Spinning has also been carried out recently as our group is taking part in the Creative Fibre fleece challenge this year. The fleece being showcased in 2008 is Corriedale. Our group was given a 2.5kg fleece to use for the challenge. A bit more than we had anticipated (we were thinking of making a couple of items of babies clothing) but it seems we are the only group in our region to participate so we got the whole fleece!

I have washed about half the fleece so far. Some members may prefer to work with the wool in its greasy state so I won't do the whole lot. I'm not sure if that is a good idea, though, as it may be too much like merino for that. As it is, I think it really needs another washing as it still feels a little, well, not squeaky clean! I always wash the yarn when it has been spun up, so it isn't a problem for me so I'm not going to worry too much about it.

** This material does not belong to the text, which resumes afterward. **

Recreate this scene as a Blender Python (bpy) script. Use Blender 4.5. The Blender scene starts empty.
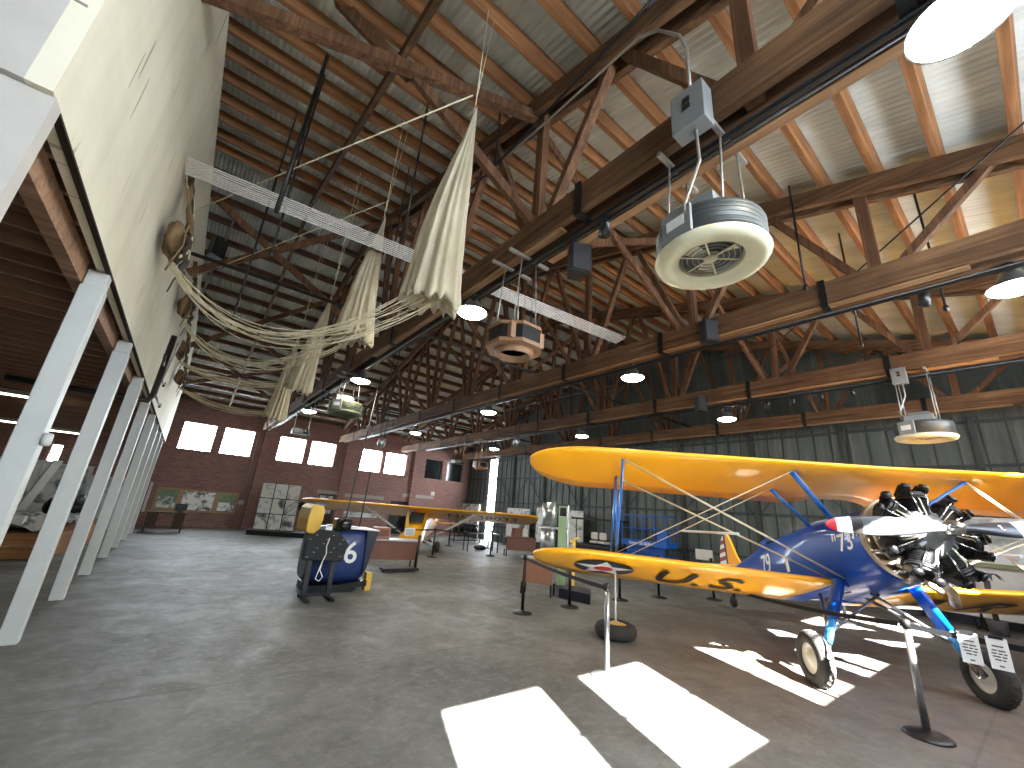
import bpy, math, random
from mathutils import Vector, Matrix
random.seed(7)
SC = bpy.context.scene
COL = SC.collection
PI = math.pi
V = Vector

# ------------------------------------------------------------------ materials
def s2l(c):
    return tuple(((x/12.92) if x <= .04045 else ((x+.055)/1.055)**2.4) for x in c)
def rgb(r, g, b): return s2l((r/255, g/255, b/255)) + (1,)
MATS = {}
class NT:
    def __init__(s, name):
        s.m = bpy.data.materials.new(name); s.m.use_nodes = True
        s.t = s.m.node_tree; s.t.nodes.clear()
        s.out = s.n('ShaderNodeOutputMaterial')
        MATS[name] = s.m
    def n(s, t, **k):
        x = s.t.nodes.new(t)
        for a, b in k.items(): setattr(x, a, b)
        return x
    def l(s, a, b): s.t.links.new(a, b)
    def val(s, node, **k):
        for a, b in k.items():
            a = a.replace('_', ' ')
            node.inputs[a].default_value = b
    def bsdf(s, **k):
        b = s.n('ShaderNodeBsdfPrincipled')
        s.l(b.outputs[0], s.out.inputs[0])
        for a, v in k.items(): b.inputs[a.replace('_', ' ')].default_value = v
        s.b = b; return b
    def coord(s, scale=(1, 1, 1), obj=True, rot=(0, 0, 0)):
        c = s.n('ShaderNodeTexCoord'); mp = s.n('ShaderNodeMapping')
        if obj: s.l(c.outputs['Object'], mp.inputs[0])
        else:
            g = s.n('ShaderNodeNewGeometry'); s.l(g.outputs['Position'], mp.inputs[0])
        mp.inputs['Scale'].default_value = scale; mp.inputs['Rotation'].default_value = rot
        return mp.outputs[0]
    def noise(s, vec, scale=5, detail=4, rough=.6, dist=0):
        n = s.n('ShaderNodeTexNoise'); s.l(vec, n.inputs['Vector'])
        n.inputs['Scale'].default_value = scale; n.inputs['Detail'].default_value = detail
        n.inputs['Roughness'].default_value = rough; n.inputs['Distortion'].default_value = dist
        return n.outputs['Fac']
    def ramp(s, fac, stops, interp='LINEAR'):
        r = s.n('ShaderNodeValToRGB'); s.l(fac, r.inputs[0]); cr = r.color_ramp; cr.interpolation = interp
        while len(cr.elements) > 1: cr.elements.remove(cr.elements[-1])
        cr.elements[0].position = stops[0][0]; cr.elements[0].color = stops[0][1]
        for p, c in stops[1:]:
            e = cr.elements.new(p); e.color = c
        return r.outputs[0]
    def mix(s, fac, a, b, mode='MIX'):
        m = s.n('ShaderNodeMix', data_type='RGBA', blend_type=mode)
        if isinstance(fac, (int, float)): m.inputs[0].default_value = fac
        else: s.l(fac, m.inputs[0])
        for i, x in ((6, a), (7, b)):
            if isinstance(x, tuple): m.inputs[i].default_value = x
            else: s.l(x, m.inputs[i])
        return m.outputs[2]
    def bump(s, h, strength=.3, dist=.02):
        b = s.n('ShaderNodeBump'); s.l(h, b.inputs['Height']); b.inputs['Strength'].default_value = strength
        b.inputs['Distance'].default_value = dist; s.l(b.outputs[0], s.b.inputs['Normal'])

def plain(name, c, rough=.6, metal=0, var=.12, scale=6, coat=0, spec=.5):
    t = NT(name); b = t.bsdf(Roughness=rough, Metallic=metal); b.inputs['Coat Weight'].default_value = coat
    b.inputs['Coat Roughness'].default_value = .08; b.inputs['Specular IOR Level'].default_value = spec
    col = rgb(*c)
    f = t.noise(t.coord(), scale, 5)
    lo = tuple(max(0, x*(1-var)) for x in col[:3]) + (1,); hi = tuple(min(1, x*(1+var)) for x in col[:3]) + (1,)
    t.l(t.ramp(f, [(.3, lo), (.7, hi)]), b.inputs['Base Color'])
    return t.m
def wood(name, c1, c2, c3, axis='X', rough=.75, scale=1.):
    t = NT(name); b = t.bsdf(Roughness=rough); b.inputs['Specular IOR Level'].default_value = .25
    sc = {'X': (.6, 14, 14), 'Y': (14, .6, 14), 'Z': (14, 14, .6)}[axis]
    sc = tuple(x*scale for x in sc)
    f = t.noise(t.coord(sc), 1, 7, .65, .6)
    g = t.noise(t.coord((1.3, 1.3, 1.3), obj=False), .9, 3)
    a = t.ramp(f, [(.25, rgb(*c1)), (.5, rgb(*c2)), (.75, rgb(*c3))])
    o = t.mix(t.ramp(g, [(.35, (0, 0, 0, 1)), (.7, (.55, .55, .55, 1))]), a, rgb(*c1))
    t.l(o, b.inputs['Base Color']); t.bump(f, .35, .01)
    return t.m
def emis(name, c, st):
    t = NT(name); e = t.n('ShaderNodeEmission'); e.inputs[0].default_value = rgb(*c); e.inputs[1].default_value = st
    t.l(e.outputs[0], t.out.inputs[0]); return t.m

# tones
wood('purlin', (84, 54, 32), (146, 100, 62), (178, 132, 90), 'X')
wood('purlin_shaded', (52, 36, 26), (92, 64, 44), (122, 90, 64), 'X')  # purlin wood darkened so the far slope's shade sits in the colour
wood('truss_y', (56, 38, 26), (104, 76, 52), (146, 112, 80), 'Y')
wood('truss_z', (56, 36, 25), (102, 72, 50), (146, 108, 78), 'Z')
wood('plank_fresh', (112, 82, 56), (160, 124, 90), (190, 156, 120), 'Y')
wood('joist', (110, 82, 62), (166, 130, 102), (192, 158, 128), 'X')
wood('boards_dark', (30, 22, 17), (52, 40, 30), (72, 56, 42), 'Y')
wood('raw_box', (110, 76, 46), (150, 104, 64), (184, 136, 88), 'X')
plain('white_paint', (196, 200, 196), .55, var=.06, scale=3)
plain('white_board', (196, 192, 184), .6, var=.05)
plain('black_metal', (13, 14, 15), .42, var=.2)
plain('black_rubber', (26, 26, 27), .7, var=.25)
plain('chrome', (190, 192, 196), .18, 1, var=.05)
plain('steel', (150, 152, 155), .35, .9, var=.12)
plain('zinc_pipe', (160, 158, 150), .45, .6, var=.06)
plain('grey_box', (128, 132, 132), .45, .2, var=.05)
plain('heater_side', (74, 77, 76), .45, .5, var=.12)
plain('heater_cream', (214, 210, 178), .4, var=.05)
plain('heater_brown', (150, 116, 88), .45, .2, var=.08)
plain('heater_green', (98, 104, 84), .5, .2, var=.08)
plain('yellow_paint', (254, 180, 16), .42, var=.04, scale=2, coat=.55)
plain('cub_yellow', (236, 168, 26), .35, var=.06, scale=2, coat=.5)
plain('blue_paint', (0, 66, 158), .35, var=.08, scale=2, coat=.3, spec=.3)
plain('strut_blue', (20, 112, 205), .3, var=.06, coat=.6)
plain('leg_blue', (56, 140, 205), .3, var=.06, coat=.6)
plain('trainer_blue', (32, 54, 104), .4, var=.12, coat=.3)
plain('trainer_dark', (26, 32, 50), .5, var=.15)
plain('dull_yellow', (226, 184, 72), .5, var=.06)
plain('red_paint', (190, 30, 44), .45, var=.05)
plain('decal_white', (236, 236, 232), .5, var=.03)
plain('decal_black', (26, 22, 18), .5, var=.05)
plain('roundel_blue', (30, 36, 54), .5, var=.06)
plain('prop_grey', (72, 76, 84), .6, 0, var=.08)
plain('prop_dark', (52, 56, 64), .35, .3, var=.08)
plain('engine_black', (20, 20, 22), .38, .3, var=.25)
plain('engine_grey', (128, 131, 134), .35, .45, var=.15)
plain('exhaust', (176, 160, 140), .35, .55, var=.2)
plain('cream_wire', (200, 190, 160), .4, .2, var=.05)
plain('tire', (46, 44, 41), .85, var=.25)
plain('wheel_cream', (200, 196, 180), .5, var=.05)
plain('straw_hub', (196, 160, 96), .8, var=.12)
plain('desk_brown', (108, 66, 48), .5, var=.1)
plain('desk_light', (150, 104, 84), .5, var=.1)
plain('desk_top', (176, 178, 178), .3, var=.06)
plain('glass_dark', (24, 28, 30), .12, 0, var=.1)
plain('green_post', (124, 148, 108), .55, var=.06)
plain('sheet_metal', (190, 196, 198), .28, .85, var=.12, scale=9)
plain('lift_blue', (22, 88, 170), .45, var=.08)
plain('panel_red', (150, 36, 44), .5, var=.05)
plain('frame_wood', (150, 122, 84), .6, var=.08)
plain('board_green', (104, 122, 92), .6, var=.3, scale=5)
plain('rope_cream', (216, 206, 176), .8, var=.05)
plain('pack_brown', (120, 96, 66), .85, var=.2, scale=12)
plain('pack_dark', (66, 52, 40), .85, var=.2, scale=12)
plain('strap_cream', (200, 190, 160), .8, var=.08)
plain('paper', (232, 234, 236), .6, var=.02)
plain('print_grey', (70, 72, 78), .7, var=.05)
plain('pipe_dark', (44, 38, 34), .5, .3, var=.2)
plain('duct', (112, 92, 70), .55, .2, var=.2)
plain('concrete_trim', (150, 146, 138), .8, var=.08)
plain('palm_dark', (70, 66, 66), .8, var=.1)
plain('olive', (128, 128, 92), .7, var=.08)
plain('lens_dark', (20, 20, 20), .2, var=.1)
plain('skin_net', (40, 42, 44), .8, var=.5, scale=26)
plain('leather_dark', (30, 24, 22), .6, var=.2)
emis('lamp_glow', (255, 246, 224), 80)
emis('tube_glow', (255, 248, 214), 9)
emis('sign_glow', (255, 255, 235), 2.5)

def m_floor():
    t = NT('concrete'); b = t.bsdf(Roughness=.6); b.inputs['Specular IOR Level'].default_value = .3
    p = t.coord((1, 1, 1), obj=False)
    n1 = t.noise(p, .35, 5, .55, .4); n2 = t.noise(p, 2.2, 8, .7, .5); n3 = t.noise(p, 11, 6, .7)
    c = t.ramp(n1, [(.3, rgb(84, 84, 82)), (.5, rgb(110, 111, 109)), (.72, rgb(138, 141, 140))])
    c = t.mix(t.ramp(n2, [(.35, (.0, .0, .0, 1)), (.75, (.65, .65, .65, 1))]), c, rgb(74, 72, 68))
    c = t.mix(t.ramp(n3, [(.5, (0, 0, 0, 1)), (.8, (.4, .4, .4, 1))]), c, rgb(160, 160, 156))
    # worn brownish slab beside the biplane
    s = t.n('ShaderNodeSeparateXYZ'); t.l(p, s.inputs[0])
    def mr(src, a, b_):
        m = t.n('ShaderNodeMapRange'); t.l(src, m.inputs[0]); m.inputs[1].default_value = a; m.inputs[2].default_value = b_
        m.clamp = True; return m.outputs[0]
    mx = t.n('ShaderNodeMath', operation='MULTIPLY'); t.l(mr(s.outputs[0], 3.6, 7.5), mx.inputs[0]); t.l(mr(s.outputs[1], 7.5, 4.), mx.inputs[1])
    m2 = t.n('ShaderNodeMath', operation='MULTIPLY'); t.l(mx.outputs[0], m2.inputs[0]); m2.inputs[1].default_value = .6
    c = t.mix(m2.outputs[0], c, rgb(92, 78, 68))
    # saw-cut joints on a 6.1 m grid and one long crack
    def joint(src, off, per, w):
        a = t.n('ShaderNodeMath', operation='ADD'); t.l(src, a.inputs[0]); a.inputs[1].default_value = off
        m = t.n('ShaderNodeMath', operation='PINGPONG'); t.l(a.outputs[0], m.inputs[0]); m.inputs[1].default_value = per/2
        l = t.n('ShaderNodeMath', operation='LESS_THAN'); t.l(m.outputs[0], l.inputs[0]); l.inputs[1].default_value = w
        return l.outputs[0]
    dn = t.n('ShaderNodeMath', operation='MULTIPLY'); t.l(n3, dn.inputs[0]); dn.inputs[1].default_value = .05
    ya = t.n('ShaderNodeMath', operation='ADD'); t.l(s.outputs[1], ya.inputs[0]); t.l(dn.outputs[0], ya.inputs[1])
    j = t.n('ShaderNodeMath', operation='MAXIMUM'); t.l(joint(ya.outputs[0], -.83, 4.4, .013), j.inputs[0]); t.l(joint(s.outputs[0], -6.35, 14.4, .008), j.inputs[1])
    jm = t.n('ShaderNodeMath', operation='MULTIPLY'); t.l(j.outputs[0], jm.inputs[0]); jm.inputs[1].default_value = .45
    c = t.mix(jm.outputs[0], c, rgb(70, 66, 62))
    t.l(c, b.inputs['Base Color'])
    r = t.ramp(n2, [(.3, (.48, .48, .48, 1)), (.7, (.72, .72, .72, 1))]); t.l(r, b.inputs['Roughness'])
    t.bump(n3, .12, .006)
m_floor()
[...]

I have prepared and spun up a couple of samples so far and would like to get one more done before the next meeting on Thursday. The first sample I prepared using my Majacraft minicombs and spun the wool in a 2 ply worsted style. The last bit on the bobbin I navajo-piled. This sample (photos next time, maybe) is soft and controlled-looking. Looks how I expected it too.

The second sample I prepared on my hand carders and spun up using a long-draw woolen style (well, as close as I could get. I'm not too comfortable with this style, yet.). It has come out beautifully soft and puffy but, perhaps, could have had a little more twist both in the singles and in the plying.

I would also like to try carding a little on the drum carder and see if there is any difference between this preparation and the hand cards. There's nothing like playing around like this to put off the decisions of what I will actually make! But it is fun, and a great learning experience.